Trivia: why are aircraft windows round and not square?

Pressurized cabins were first introduced on commercial aircraft with the British de Havilland Comet in 1949. The pressurized cabin allowed passengers and crew for the first time to fly at higher, more efficient altitudes while reducing the effects of altitude sickness and migraine.

Unfortunately, in 1954 two of these aircraft broke apart in-flight, killing all those on board.

A lengthy investigation was conducted by the British Royal Aircraft Establishment and later a report published titled Civil Aircraft Accident Report of the Court of Inquiry into the Accidents to Comet G-ALYP on 10 January 1954 and Comet G-ALYY on 8 April 1954.  The public inquiry concluded as follows at pages 20 and 22:

It is my opinion that the fundamental cause of the failure of the cabin structure was that there exists around the corners of the windows and other cut-outs a level of stress higher than is consistent with a long life of the cabin…
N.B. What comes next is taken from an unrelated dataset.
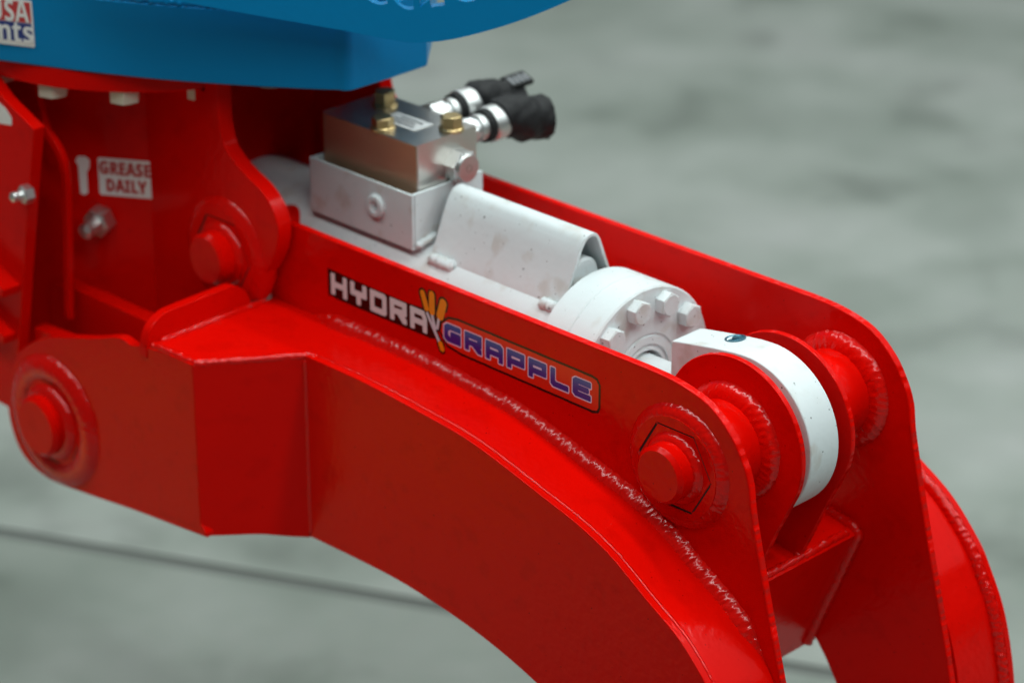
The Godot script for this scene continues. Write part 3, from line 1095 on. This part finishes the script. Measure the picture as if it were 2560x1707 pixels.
func build_hub() -> void:
	var t := thing("hub_frame", "dark red hub frame with round bolted flange under the blue housing", "hub frame", p3(-1.15, -0.3, 0.1))
	var c := Vector2(-1.149, 0.105)
	var fl := Mb.new()
	lathe(fl, p3(c.x, 0, c.y), Vector3.UP, [[0.285, 0.0], [0.285, 0.301], [0.287, 0.303], [0.312, 0.303], [0.314, 0.301], [0.314, 0.0]], 128)
	var flp := part("flange", fl, M.red, t)
	for i in 16:
		var th := deg_to_rad(-93.0 + 22.5 * i)
		var bm := Mb.new()
		var o := p3(c.x + 0.276 * cos(th), 0.285, c.y + 0.276 * sin(th))
		hex_bolt(bm, o, Vector3.DOWN, 0.0225, 0.0215, rng.randf() * 60.0)
		part("flange_bolt", bm, M.cream, flp)
	var post := Mb.new()
	plate_y(post, v2([[-0.985, -0.026], [-1.0044, -0.030], [-1.06, -0.0645], [-1.114, -0.0985], [-1.16, -0.115], [-1.34, -0.15], [-1.42, 0.0], [-1.34, 0.26], [-1.1, 0.36], [-0.985, 0.3]]), -0.25, 0.2848, 0.008)
	part("hub_post", post, M.red, t)
	var p1 := v2([[-1.02, 0.2848], [-0.872, 0.2848], [-0.872, 0.3138], [-0.8436, 0.3138]])
	p1.append_array(spline([[-0.842, 0.25], [-0.8343, 0.2154], [-0.818, 0.198], [-0.7938, 0.184], [-0.7574, 0.168], [-0.733, 0.146], [-0.7225, 0.118], [-0.728, 0.085], [-0.745, 0.055], [-0.768, 0.025], [-0.792, -0.021]], 5))
	p1.append_array(v2([[-0.81, -0.10], [-1.02, -0.10]]))
	var pm := Mb.new()
	plate_b(pm, p1, -0.032, -0.006, 0.002)
	part("pin_bracket", pm, M.red, t)
	pin_boss(t, -0.838, 0.05, -0.032, 1.0, -1.0)
	var pf := Mb.new()
	plate_b(pf, p1, 0.268, 0.294, 0.002)
	part("pin_bracket", pf, M.red, t)
	# bracket of the neighbouring arm on the viewer's side
	var p4 := v2([[-1.030, 0.233], [-1.052, 0.14], [-1.083, -0.0], [-1.0953, -0.06], [-1.135, -0.24], [-1.36, -0.24], [-1.36, 0.2840], [-1.13, 0.2840]])
	p4.append_array(spline([[-1.10, 0.262], [-1.06, 0.245], [-1.030, 0.233]], 3))
	var m4 := Mb.new()
	plate_b(m4, p4, -0.212, -0.192, 0.002)
	var b4 := part("pin_bracket", m4, M.red, t)
	var st := Mb.new()
	plate_b(st, v2([[-1.17, 0.262], [-1.1225, 0.2575], [-1.094, 0.2475], [-1.0815, 0.2365], [-1.083, 0.2255], [-1.105, 0.222], [-1.17, 0.214]]), -0.2126, -0.2121, 0.0001)
	part("sticker", st, M.sticker, b4)
	var lg := Mb.new()
	plate_b(lg, v2([[-1.36, 0.075], [-1.090, -0.021], [-1.094, -0.034], [-1.36, 0.061]]), -0.245, -0.2122, 0.0015)
	plate_b(lg, v2([[-1.36, -0.02], [-1.112, -0.105], [-1.116, -0.118], [-1.36, -0.034]]), -0.235, -0.2122, 0.0015)
	part("ledge_plate", lg, M.red, b4)
	fitting(t, p3(-1.050, 0.132, -0.212), Vector3(-0.1, 0.03, 1).normalized(), 0.9)
	var rib := Mb.new()
	var curve := spline([[-1.1066, 0.2848], [-1.1066, 0.2553], [-1.0918, 0.206], [-1.062, 0.178], [-1.050, 0.142], [-1.054, 0.05], [-1.066, -0.09]], 5)
	var rb := band(curve, 0.0, 0.014)
	plate_b(rib, rb, -0.150, -0.139, 0.002)
	part("curved_rib", rib, M.red, t)
	var p6 := v2([[-1.146, -0.20], [-1.146, -0.079]])
	p6.append_array(spline([[-1.142, -0.068], [-1.125, -0.058], [-1.0994, -0.0536], [-1.0, -0.0515], [-0.8888, -0.0503]], 4))
	p6.append_array(v2([[-0.80, -0.05], [-0.80, -0.23], [-1.146, -0.23]]))
	var m6 := Mb.new()
	plate_b(m6, p6, -0.125, -0.098, 0.002)
	part("lower_bracket", m6, M.red, t)
	var low := Mb.new()
	var lb := spline([[-1.10, -0.10], [-1.02, -0.094], [-0.95, -0.094], [-0.90, -0.088], [-0.85, -0.085]], 4)
	lb.append_array(v2([[-0.80, -0.09], [-0.80, -0.23], [-1.10, -0.23]]))
	plate_b(low, lb, -0.19, -0.165, 0.003)
	part("lower_bracket", low, M.red, t)
	# stickers and grease fitting on the slanting face of the post
	var u := Vector3(0.848, 0, -0.53).normalized()
	var n := u.cross(Vector3.UP)
	if n.dot(Vector3(1, 0, 1)) < 0.0:
		n = -n
	var o := p3(-1.0393, 0.114, -0.0518) + n * 0.0006
	var sk := Mb.new()
	var rr := PackedVector2Array()
	for k in 4:
		var sx: float = [1, -1, -1, 1][k]
		var sy: float = [1, 1, -1, -1][k]
		rr.append_array(arc(sx * 0.0375, sy * 0.0255, 0.0035, 90.0 * k, 90.0 * k + 90.0, 4))
	prism(sk, rr, o, u, Vector3.UP, n, 0.0, 0.0006, 0.0001)
	var skp := part("grease_sticker", sk, M.sticker, t, "white sticker that reads GREASE DAILY")
	lettering("lettering", "GREASE", 0.0185, o + n * 0.0008 + Vector3.UP * 0.0128, u, Vector3.UP, M.ink_red, skp, 0.84, 900)
	lettering("lettering", "DAILY", 0.0185, o + n * 0.0008 - Vector3.UP * 0.0140, u, Vector3.UP, M.ink_red, skp, 0.84, 900)
	var gun := Mb.new()
	var go := o - u * 0.0655
	prism(gun, v2([[-0.0055, -0.030], [0.001, -0.032], [0.006, -0.028], [0.0065, 0.004], [0.011, 0.012], [0.012, 0.024], [0.006, 0.0285], [-0.006, 0.028], [-0.0105, 0.020], [-0.0065, 0.014]]), go, u, Vector3.UP, n, 0.0, 0.0006, 0.0001)
	part("arrow_sticker", gun, M.sticker, t, "narrow white symbol sticker beside the lettered one")
	fitting(t, p3(-1.0705, 0.0485, -0.0715), (n + Vector3(-0.25, -0.12, 0.1)).normalized(), 1.45)


func fitting(parent: Node3D, o: Vector3, w: Vector3, k: float) -> void:
	var m := Mb.new()
	hex_bolt(m, o, w, 0.0155 * k, 0.016 * k, 10.0)
	lathe(m, o, w, [[0.016 * k, 0.010 * k], [0.024 * k, 0.0075 * k], [0.028 * k, 0.0085 * k], [0.033 * k, 0.008 * k], [0.036 * k, 0.004 * k], [0.036 * k, 0.0]], 24)
	part("grease_fitting", m, M.zinc, parent)


func build_blue() -> void:
	var t := thing("rotator_housing", "blue painted steel housing above the red flange, with a plate of cut out letters", "housing", p3(-0.95, 0.3145, 0.05))
	var plan := spline([[-1.36, -0.318], [-1.23, -0.262], [-1.104, -0.2083], [-1.041, -0.18], [-0.9786, -0.1514], [-0.88, -0.0993], [-0.78, -0.035], [-0.71, 0.0165], [-0.676, 0.0445]], 4)
	plan.append_array(arc(-0.6805, 0.0625, 0.02, -50, 0, 6))
	plan.append_array(v2([[-0.6605, 0.13], [-0.663, 0.2], [-0.80, 0.35], [-1.36, 0.40]]))
	var b := Mb.new()
	plate_y(b, plan, 0.3145, 0.424, 0.003)
	var bp := part("housing_box", b, M.blue, t)
	var top := Mb.new()
	var plan2 := Geometry2D.offset_polygon(plan, -0.012)[0]
	plate_y(top, plan2, 0.4242, 0.447, 0.003)
	part("top_plate", top, M.blue, t)
	var w := Mb.new()
	var wp := PackedVector3Array()
	for q in spline([[-1.23, -0.262], [-1.104, -0.2063], [-1.041, -0.178], [-0.9786, -0.1494], [-0.88, -0.0973], [-0.78, -0.033]], 4):
		wp.append(p3(q.x, 0.427, q.y + 0.009))
	weld(w, wp, 0.0085, false, 0.014, 0.3, 0.004)
	part("weld_bead", w, M.blue, t)
	# lettered plate hanging in front, cut through
	var U := Vector3(0.70711, 0, -0.70711)
	var N := Vector3(0.70711, 0, 0.70711)
	var outline := spline([[-0.78, 0.492], [-0.6565, 0.4618], [-0.565, 0.4437], [-0.4498, 0.4226], [-0.369, 0.4066], [-0.334, 0.4025], [-0.2818, 0.4086], [-0.2063, 0.4304], [-0.1313, 0.4618], [-0.06, 0.50]], 5)
	outline.append_array(v2([[-0.06, 0.58], [-0.78, 0.58]]))
	var cuts := [
		v2([[-0.404, 0.52], [-0.406, 0.49], [-0.404, 0.472], [-0.400, 0.4625], [-0.394, 0.4584], [-0.3851, 0.4555], [-0.379, 0.4555], [-0.3742, 0.4569], [-0.3742, 0.48], [-0.384, 0.52]]),
		v2([[-0.369, 0.52], [-0.3695, 0.49], [-0.3685, 0.472], [-0.3655, 0.4618], [-0.3592, 0.455], [-0.3519, 0.45], [-0.3463, 0.4484], [-0.3395, 0.4487], [-0.3395, 0.48], [-0.35, 0.52]]),
		v2([[-0.3330, 0.52], [-0.3318, 0.48], [-0.3304, 0.4516], [-0.3185, 0.4618], [-0.316, 0.4645], [-0.3165, 0.52]]),
		v2([[-0.312, 0.49], [-0.3175, 0.4618], [-0.3166, 0.4516], [-0.2974, 0.4546], [-0.299, 0.4618], [-0.306, 0.492]]),
		v2([[-0.2800, 0.52], [-0.2835, 0.48], [-0.2803, 0.4618], [-0.2747, 0.4597], [-0.2682, 0.4593], [-0.2617, 0.4601], [-0.2568, 0.4618], [-0.2535, 0.48], [-0.257, 0.52]]),
	]
	var pg := outline
	var comb := CSGCombiner3D.new()
	comb.name = "lettered_plate"
	var body := CSGPolygon3D.new()
	body.name = "plate"
	body.polygon = pg
	body.depth = 0.014
	body.material = M.blue
	comb.add_child(body)
	for k in cuts.size():
		var c := CSGPolygon3D.new()
		c.name = "cut_letter"
		c.polygon = cuts[k]
		c.depth = 0.05
		c.position = Vector3(0, 0, 0.02)
		c.operation = CSGShape3D.OPERATION_SUBTRACTION
		c.material = M.blue
		comb.add_child(c, true)
	var origin := Vector3(-0.4524 * 0.70711, PY, -0.4524 * 0.70711)
	t.add_child(comb)
	comb.transform = Transform3D(Basis(U, Vector3.UP, N), origin - t.position)
	# sticker on the housing front
	var su := Vector3(0.42, 0, -0.20).normalized()
	var sn := su.cross(Vector3.UP)
	if sn.dot(N) < 0.0:
		sn = -sn
	var so := p3(-1.081, 0.376, -0.1985) + sn * 0.0012
	var sq := Mb.new()
	prism(sq, v2([[-0.045, -0.034], [0.0315, -0.034], [0.033, -0.0325], [0.033, 0.0325], [0.0315, 0.034], [-0.045, 0.034]]), so, su, Vector3.UP, sn, 0.0, 0.0005, 0.0001)
	var sp := part("maker_sticker", sq, M.sticker, bp, "small red, white and blue sticker")
	var up := Mb.new()
	prism(up, v2([[-0.045, 0.001], [0.030, 0.001], [0.030, 0.031], [-0.045, 0.031]]), so, su, Vector3.UP, sn, 0.0006, 0.0009, 0.0001)
	part("maker_print", up, M.ink_bright, bp)
	var dn := Mb.new()
	prism(dn, v2([[-0.045, -0.027], [0.030, -0.027], [0.030, 0.000], [-0.045, 0.000]]), so, su, Vector3.UP, sn, 0.0006, 0.0009, 0.0001)
	part("maker_print", dn, M.ink_blue, bp)
	lettering("maker_lettering", "USA", 0.030, so + sn * 0.0012 + su * -0.004 + Vector3.UP * 0.016, su, Vector3.UP, M.sticker, bp, 0.8)
	lettering("maker_lettering", "nts", 0.030, so + sn * 0.0012 + su * 0.004 - Vector3.UP * 0.0135, su, Vector3.UP, M.sticker, bp, 0.9)


func build_pins() -> void:
	var spots := [
		[0.0, 0.0, 0.0, 1.0, "red pin end with hexagon keeper at the tip of the near side plate", 0.33, 0.040],
		[-1.004, -0.204, -0.23, 1.2, "red pin end with hexagon keeper in the round boss of the low pivot lug", 0.2, 0.036],
		[-0.838, 0.05, -0.032, 1.0, "red pin end in the hub bracket, just below the grease sticker's height", 0.3, 0.040],
	]
	for s in spots:
		var k: float = s[3]
		var o := p3(s[0], s[1], s[2])
		var t := thing("pivot_pin", s[4], "pivot pin", o, "pivot pins of the grapple")
		var h := Mb.new()
		var hexa := PackedVector2Array()
		for i in 6:
			hexa.append(Vector2(cos(TAU * i / 6.0), sin(TAU * i / 6.0)) * 0.0600 * k)
		prism(h, hexa, o, Vector3.RIGHT, Vector3.UP, Vector3.BACK, -0.001, 0.0088, 0.0012)
		part("hexagon_keeper", h, M.red, t)
		var sh := Mb.new()
		var e: float = s[6]
		lathe(sh, o, Vector3.BACK, [[-s[5], 0.034], [e - 0.006, 0.0385 * k], [e, 0.0335 * k], [e, 0.0]], 56)
		part("shaft", sh, M.red, t)
		var w := Mb.new()
		weld(w, circle3(o + Vector3.BACK * 0.0030, Vector3.RIGHT, Vector3.UP, 0.0360 * k, 80), 0.0135 * k, true, 0.012, 0.06, 0.0018, 20)
		part("weld_bead", w, M.bead, t)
As I have already indicated and for the reasons I have given I have accepted the main conclusion of the Report that the cause of the accident to [the aircraft] was the structural failure of the pressure cabin brought about by fatigue.

The investigation revealed the probable cause of these crashes was the advanced metal fatigue found near the corners of the aircraft’s forward square escape hatch windows.

The concentration of metal fatigue near the corners of the square windows was a result of air-frame stress brought on by the pressurized cabin not being evenly distributed across the whole of the fuselage.  Instead, much of the stress became concentrated in the corners of the square windows, resulting in accelerated metal fatigue and ultimately failure.

The later Comet 2 featured a fuselage with a slightly thicker skin and rounded windows.  The rounded windows allowed for safer distribution of metal fatigue caused by a pressurized cabin and are still used in aircraft today.